Just as the week moved fast, I also didn't get a ton of non-required reading done. At the start of the week I finished two books in two days - Orbital and Feh - and I wanted a pause before I dove into something new.
Especially because I loved Orbital so much.
I do have Madeline Thien's Book of Records lined up in the queue, but will probably find something short and maybe light before I get started on that. Thien's Do Not Say We Have Nothing really made an impression on me when it was published. Like Samantha Harvey, she had there a tremendous balance of heady, philosophical, conceptual work with exquisite, sentence-by-sentence writing. I am very eager to read her latest and have intentionally kept my knowledge of its story to a minimum!
In the July issue of Poetry, River Dandelion writes about how he came to write in a pantoum form, along side a two-part poem, "how we survived: 爺爺’s pantoum." The poem tells the story of his grandfather's perilous crossing from China to Hong Kong in the '70s, transforming some of his own language into a poetic record of his journey. Oral history meets verse. I think that's rad.
In its basic form, a pantoum is a cycle of stanzas where lines 2 and 4 from one stanza become lines 1 and 3 in the next. This means the poem is significantly structured around repetition. As you read River Dandelion's poem - much of which takes place in water - there is a sense of ebb and flow, give and take. Lines are given a different cast as they reappear.

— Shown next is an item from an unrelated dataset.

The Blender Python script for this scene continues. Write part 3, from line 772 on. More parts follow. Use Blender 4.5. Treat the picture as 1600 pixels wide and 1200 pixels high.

The 'Not too hard to master' series features poets 'writing on form and sharing a prompt.' I've found it to be really useful for exploring different structures and methods in my writing, poetic and otherwise.
That feeling and cadence of "how we survived" stuck with me and, especially as this was featured as part of the "Not Too Hard to Master" essays of the magazine, I thought I'd give it a go. I had a poem I'd been working on but hadn't quite found the right mode for yet. "I'll give it a shot as a pantoum," I thought.
I failed. Pretty miserably, actually.
But I learned a lot in the process. Because every line is destined to repeat itself, the way you approach your subject must be one that benefits from that repetition. If it can't handle it, the repetition will just feel plodding and burdensome. You begin to sense this even as you write, and start trying to think ahead to what new ideas might come next, and what is going to be returning. As a writer, it literally positions you between your past (as the lines you just wrote) and the future, the lines to come, written or not -- some of which are also your past.
It's a bit dizzying.
The great thing about trying out a poetic form like that is that it will stick with you. The form probably isn't right for the poem I've been working on. But I've added something to my range that I can explore when the time is right.
But before I try again, I might read a few more pantoums.